The sum of your value is not your best or worst decision, or your family’s best or worst year. You belong to God. And so does your land, your neighbor, your time, and your rest. We owe everything to God, we even owe our rest to Him.

You can imagine a few people looking forward to Jubilee: those buried under debt or stuck in indentured servitude. But others were probably doing the math and deciding it was just too disruptive. Better for the economy to keep things stable, right? Giving land back or releasing people from debt sounded ideal in theory, but a little too costly in practice. We gotta make sure landowners and big businesses keep growing so the benefits of the economy trickle down from the job creators, right?

And of course, that’s what happened. As far as we can tell, Israel never actually obeyed this command of God. The biblical history records the command but never the practice.

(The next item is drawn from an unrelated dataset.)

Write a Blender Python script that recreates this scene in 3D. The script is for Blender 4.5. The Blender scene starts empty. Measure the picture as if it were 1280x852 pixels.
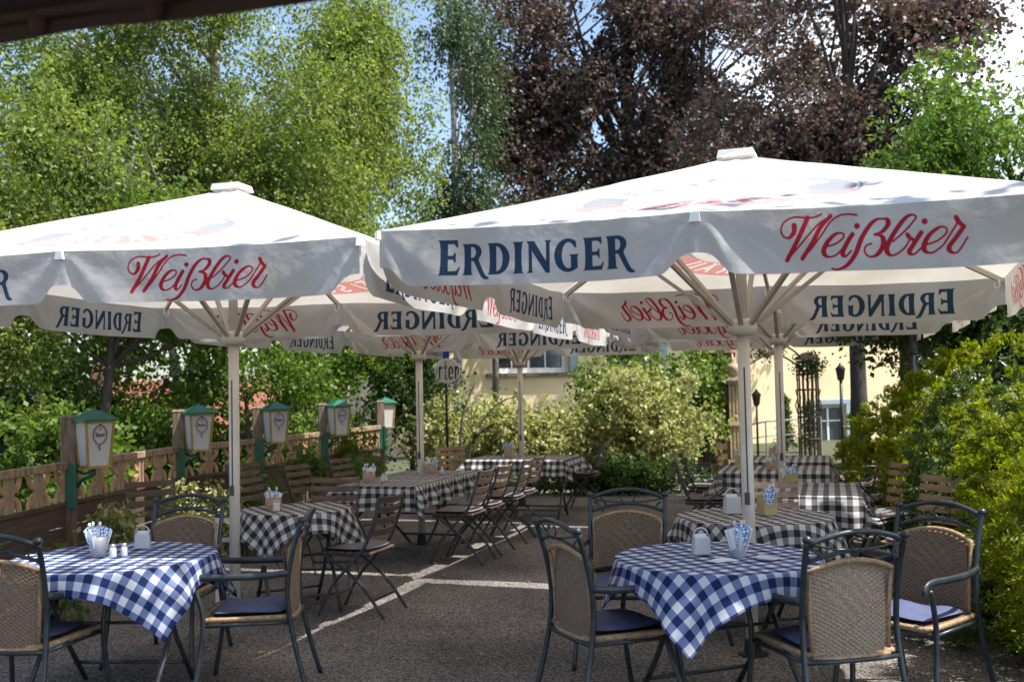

An ancient reader of the text might have found this to be the first big hypocrisy of the Israelite religion.


I always think of Jubilee on this date. It’s Juneteenth. I’m no expert, but there are some real parallels.

This U.S. federal holiday marks the day on June 19, 1865 when Union troops arrived in Galveston, Texas, and finally enforced the Emancipation Proclamation. It was a full two and a half years after it was signed. Major General Gordon Granger read these words aloud:

“The people of Texas are informed that, in accordance with a proclamation from the Executive of the United States, all slaves are free.”

This is cause for joy! Emancipation deserves not only proclamation, but celebration.

But Juneteenth also invites us to pause. Imagine hearing those words for the first time years after your freedom had already been proclaimed? Years after others had already walked into new lives. Imagine how many lived and died under a system that was already legally dismantled?

That delay alone speaks volumes.

So Juneteenth is a celebration; but behind any Juneteenth party or parade lies a quiet, determined, and somber lament. It marks the joy of freedom finally arriving. But it also reminds us that not all proclaimed freedoms, not all commands (even from God) are secured by default. Emancipation must be more than proclaimed. It must be maintained, and sometimes even reclaimed. Emancipation requires participation.